The Harbour is to include two upscale chef-driven restaurants, an expansive and elevated indoor/outdoor event space overlooking Biscayne Bay, a casual outdoor restaurant with an entertainment area, a marina with 400 boat slips, a public baywalk with new floating docks and finger piers, retail shops geared to serve the marine community and local neighborhood needs, and a public mini-park.
The plan is to remake the waterfront in an area that for years was home to Scotty’s Landing and The Chart House restaurants.
In the summer of 2013, the Miami City Commission agreed to lease about 7 waterfront acres to Grove Bay Investment Group LLC for $1.8 million annually upon completion, and the commitment to invest millions for privately-funded improvements to redevelop a marina, construct restaurants, improve the baywalk, fund part of the parking garage and make other improvements.

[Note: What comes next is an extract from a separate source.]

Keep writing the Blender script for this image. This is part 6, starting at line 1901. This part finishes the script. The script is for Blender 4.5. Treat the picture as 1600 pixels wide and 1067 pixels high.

City voters approved the plan in November 2013. Litigation stalled the project for more than two years.
The public-private project to redevelop the city-owned waterfront north and east of Miami City Hall includes the realignment of Charthouse Drive to open up views of Biscayne Bay.
A major component of The Harbour will be Grove Bay Garage, built and operated by the Miami Parking Authority, under the control of the city’s Off-Street Parking Board.
The Grove Bay group is contributing $4 million toward construction of the garage.
The public parking facility was redesigned, after bids came in more than double what was expected.
One major change will lower it from three levels to two, according to Authority CEO Art Noriega. Even with one less level, Mr. Noriega said, interior changes should result in about the same number of parking spaces: 333.
The garage will be framed by ground floor retail spaces.
The parking board in December authorized Mr. Noriega to execute a construction service agreement with Munilla Construction Management (MCM) to build the facility at a cost up to $13.7 million.